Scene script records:
╭──

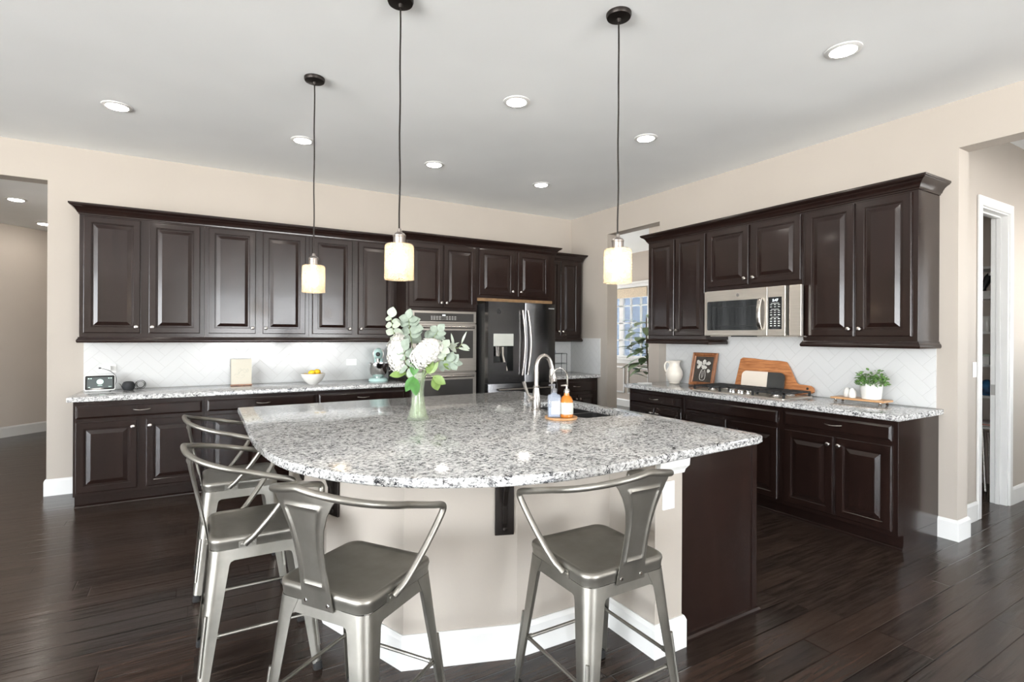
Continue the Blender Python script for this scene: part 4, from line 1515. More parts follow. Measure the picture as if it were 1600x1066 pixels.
# the same rows carry on above and behind the camera, out of view
for x, y in ((0.70, 1.0), (-0.55, 2.0), (-2.4, 1.5), (-2.4, -1.5), (0.6, -1.8), (3.2, -1.2)):
    downlight(x, y, H, 'recessed light in the same ceiling grid, outside the picture', g)
g = 'recessed lights in the left hall'
downlight(-1.80, 7.76, 2.92, 'lit recessed light in the hall seen through the left opening, larger', g)
downlight(-1.865, 9.28, 2.92, 'small lit recessed light deep in the left hall', g)
downlight(-3.2, 7.3, 2.92, 'added recessed light brightening the left hall, outside the picture', None)  # unseen lamp added to brighten the left hall
downlight(-2.6, 7.9, 2.92, 'second added recessed light brightening the left hall, beside the first, outside the picture', None)  # another out-of-view lamp added for the hall's brightness
downlight(6.3, 0.55, H, 'added recessed light brightening the right hallway, outside the picture', None)  # out-of-view lamp put in because the hallway needs light
downlight(6.0, 7.4, H, 'added recessed light brightening the dining room, outside the picture', None)  # added fixture, out of view, to light the dining room


def pendant(x, y, label):
    t = thing('pendant_light', label, 'pendant light', (x, y, H), 0, 'pendant lights over the island')
    zs = 1.873 - H
    obj('canopy', lathe(bmn(), [(0, -0.001), (0.064, -0.001), (0.064, -0.012), (0.060, -0.022), (0.012, -0.028), (0.008, -0.045), (0, -0.045)], 28), M['bronze'], t, True)
    pts = [(0.0015 * math.sin(k * 1.3), 0.0015 * math.cos(k * 0.9), -0.03 + (zs + 0.07 + 0.03) * k / 14) for k in range(15)]
    obj('cord', tube(bmn(), pts, 0.0042, 8), M['bronze'], t, True)
    obj('socket', lathe(bmn(), [(0, zs - 0.004), (0.030, zs - 0.004), (0.030, zs + 0.034), (0.032, zs + 0.036), (0.032, zs + 0.042), (0.026, zs + 0.050), (0.012, zs + 0.058), (0.009, zs + 0.075), (0, zs + 0.075)], 20), M['socket'], t, True)
    obj('shade', lathe(bmn(), [(0.0305, zs - 0.001), (0.060, zs - 0.001), (0.068, zs - 0.006), (0.0715, zs - 0.016), (0.0725, zs - 0.177), (0.0690, zs - 0.177), (0.0680, zs - 0.018), (0.064, zs - 0.009), (0.058, zs - 0.005), (0.0305, zs - 0.005)], 40), M['crackle'], t, True)
    obj('bulb', lathe(bmn(), [(0, zs - 0.142), (0.012, zs - 0.139), (0.024, zs - 0.128), (0.030, zs - 0.108), (0.028, zs - 0.085), (0.018, zs - 0.055), (0.014, zs - 0.030), (0.014, zs - 0.005), (0, zs - 0.005)], 20), M['bulb'], t, True)
    return t


pendant(0.621, 3.526, 'leftmost glowing amber glass pendant over the island')
pendant(0.839, 2.478, 'middle glowing amber glass pendant, hanging nearest above the flowers')
pendant(1.846, 2.016, 'rightmost glowing amber glass pendant, near the dining room opening')

# ================================================================= ON THE LEFT COUNTER
ZC = CT1 + 0.0005
t = thing('smart_display', 'small smart display with lit dark screen at the left end of the counter', 'smart display', (-0.775, 5.735, ZC), RAD(6))
tilt = Matrix.Rotation(RAD(-17), 4, 'X')
bz = obj('housing', prism(bmn(), [(u, v + 0.072) for u, v in rrect(0.215, 0.138, 0.012)], -0.004, 0.008, lambda u, v, w_: (u, w_, v)), M['whiteplastic'], t, bev=0.002)
bz.matrix_local = Matrix.Translation((0, 0, 0.006)) @ tilt
sc_ = obj('screen', prism(bmn(), [(u, v + 0.073) for u, v in rrect(0.205, 0.126, 0.010)], -0.0052, -0.0042, lambda u, v, w_: (u, w_, v)), M['blackglass'], bz)
si = bmn()
prism(si, [(u, v + 0.073) for u, v in rrect(0.178, 0.098, 0.004)], -0.0056, -0.0053, lambda u, v, w_: (u, w_, v))
obj('screen_image', si, M['screen'], sc_)
mm = bmn()
lathe(mm, [(0, -0.0060), (0.024, -0.0060), (0.024, -0.0057), (0, -0.0057)], 24, (0, 0, 0.080), 'y')
for x in (-0.078, -0.062, 0.062, 0.078): box(mm, x - 0.005, x + 0.005, -0.006, -0.0057, 0.108, 0.114)
box(mm, -0.016, 0.016, -0.006, -0.0057, 0.045, 0.048)
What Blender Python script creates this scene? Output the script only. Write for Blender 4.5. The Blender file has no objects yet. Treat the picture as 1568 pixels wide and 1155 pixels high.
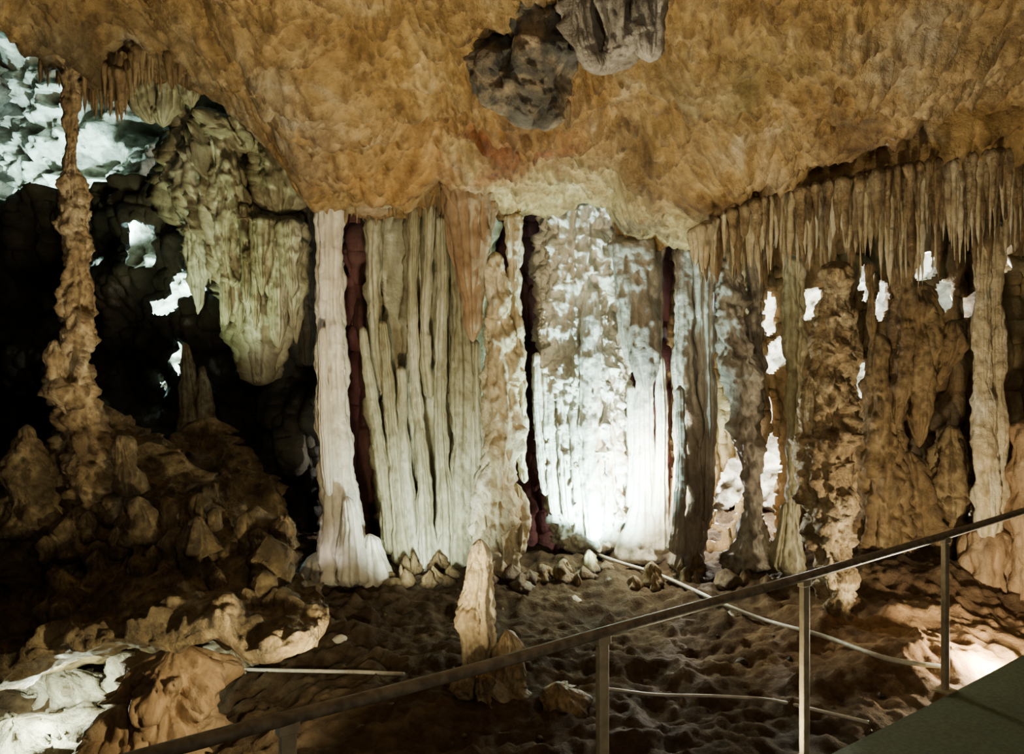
import bpy, numpy as np, math, random
from mathutils import Vector
random.seed(3)
F=1274.0; CU=784.0; CV=577.5; EZ=2.1
def at(u,v,d): return np.array([(u-CU)/F*d, d, EZ+(CV-v)/F*d])

# ---------------- noise ----------------
rng=np.random.RandomState(7)
PERM=rng.permutation(4096); VAL=rng.rand(4096)*2-1
def _h(i,j,k): return VAL[PERM[(PERM[(PERM[i&4095]+j)&4095]+k)&4095]]
def vn(x,y,z):
    x=np.asarray(x,float)+100.3; y=np.asarray(y,float)+211.7; z=np.asarray(z,float)+57.1
    x,y,z=np.broadcast_arrays(x,y,z)
    i=np.floor(x).astype(int); j=np.floor(y).astype(int); k=np.floor(z).astype(int)
    fx=x-i; fy=y-j; fz=z-k
    fx=fx*fx*fx*(fx*(fx*6-15)+10); fy=fy*fy*fy*(fy*(fy*6-15)+10); fz=fz*fz*fz*(fz*(fz*6-15)+10)
    def L(a,b,t): return a+(b-a)*t
    return L(L(L(_h(i,j,k),_h(i+1,j,k),fx),L(_h(i,j+1,k),_h(i+1,j+1,k),fx),fy),
             L(L(_h(i,j,k+1),_h(i+1,j,k+1),fx),L(_h(i,j+1,k+1),_h(i+1,j+1,k+1),fx),fy),fz)
def fbm(x,y,z,o=4,g=.5):
    s=0;a=1
    for q in range(o):
        s=s+a*vn(x*2**q+q*13.1,y*2**q+q*7.7,z*2**q+q*3.3); a*=g
    return s
def ridge(x,y,z,o=3):
    s=0;a=1
    for q in range(o):
        s=s+a*(1-2*np.abs(vn(x*2**q+q*5.1,y*2**q,z*2**q))); a*=.5
    return s

# ---------------- materials ----------------
def rock(name, cols, scale=1.5, zs=1.0, rough=.6, bump=.5, fine=22, spec=.4, dirt=.5, attr=False, pt=.6):
    m=bpy.data.materials.new(name); m.use_nodes=True; nt=m.node_tree; N=nt.nodes; L=nt.links
    b=N['Principled BSDF']; b.inputs['Roughness'].default_value=rough
    b.inputs['Specular IOR Level'].default_value=spec
    tc=N.new('ShaderNodeTexCoord'); mp=N.new('ShaderNodeMapping'); mp.inputs['Scale'].default_value=(1,1,zs)
    L.new(tc.outputs['Object'],mp.inputs[0])
    n1=N.new('ShaderNodeTexNoise'); n1.inputs['Scale'].default_value=scale; n1.inputs['Detail'].default_value=8; n1.inputs['Roughness'].default_value=.66
    n1.inputs['Distortion'].default_value=.6
    L.new(mp.outputs[0],n1.inputs['Vector'])
    r=N.new('ShaderNodeValToRGB'); L.new(n1.outputs[0],r.inputs[0])
    e=r.color_ramp.elements; k=len(cols)
    e[0].position=.32; e[0].color=(*cols[0],1); e[1].position=.68; e[1].color=(*cols[-1],1)
    for i in range(1,k-1):
        q=e.new(.32+.36*i/(k-1)); q.color=(*cols[i],1)
    n2=N.new('ShaderNodeTexNoise'); n2.inputs['Scale'].default_value=scale*7; n2.inputs['Detail'].default_value=6; n2.inputs['Roughness'].default_value=.7
    L.new(mp.outputs[0],n2.inputs['Vector'])
    r2=N.new('ShaderNodeValToRGB'); r2.color_ramp.elements[0].position=.36; r2.color_ramp.elements[0].color=(.36,.30,.25,1)
    r2.color_ramp.elements[1].position=.55; r2.color_ramp.elements[1].color=(1,1,1,1); L.new(n2.outputs[0],r2.inputs[0])
    mx=N.new('ShaderNodeMix'); mx.data_type='RGBA'; mx.blend_type='MULTIPLY'; mx.inputs[0].default_value=dirt
    L.new(r.outputs[0],mx.inputs[6]); L.new(r2.outputs[0],mx.inputs[7]); out=mx.outputs[2]
    if attr:
        a=N.new('ShaderNodeAttribute'); a.attribute_name='mineral_and_light'
        m2=N.new('ShaderNodeMix'); m2.data_type='RGBA'; m2.blend_type='MULTIPLY'; m2.inputs[0].default_value=1
        L.new(out,m2.inputs[6]); L.new(a.outputs['Color'],m2.inputs[7]); out=m2.outputs[2]
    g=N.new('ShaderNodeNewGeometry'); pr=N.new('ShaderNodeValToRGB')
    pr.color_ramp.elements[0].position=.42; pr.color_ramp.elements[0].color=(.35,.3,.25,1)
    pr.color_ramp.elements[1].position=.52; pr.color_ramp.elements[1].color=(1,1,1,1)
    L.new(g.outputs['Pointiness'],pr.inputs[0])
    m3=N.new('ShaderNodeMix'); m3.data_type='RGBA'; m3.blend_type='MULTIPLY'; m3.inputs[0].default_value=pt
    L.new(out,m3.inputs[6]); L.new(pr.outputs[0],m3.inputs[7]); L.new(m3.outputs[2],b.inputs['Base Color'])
    n3=N.new('ShaderNodeTexNoise'); n3.inputs['Scale'].default_value=fine; n3.inputs['Detail'].default_value=6; n3.inputs['Roughness'].default_value=.7
    L.new(tc.outputs['Object'],n3.inputs['Vector'])
    bp=N.new('ShaderNodeBump'); bp.inputs['Strength'].default_value=bump; bp.inputs['Distance'].default_value=.06
    L.new(n3.outputs[0],bp.inputs['Height']); L.new(bp.outputs[0],b.inputs['Normal'])
    return m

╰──

• _Requirement_: List all lines above in which the string "from" appears.

• _Right answer_:
Continue the Blender Python script for this scene: part 4, from line 1515. More parts follow. Measure the picture as if it were 1600x1066 pixels.
from mathutils import Vector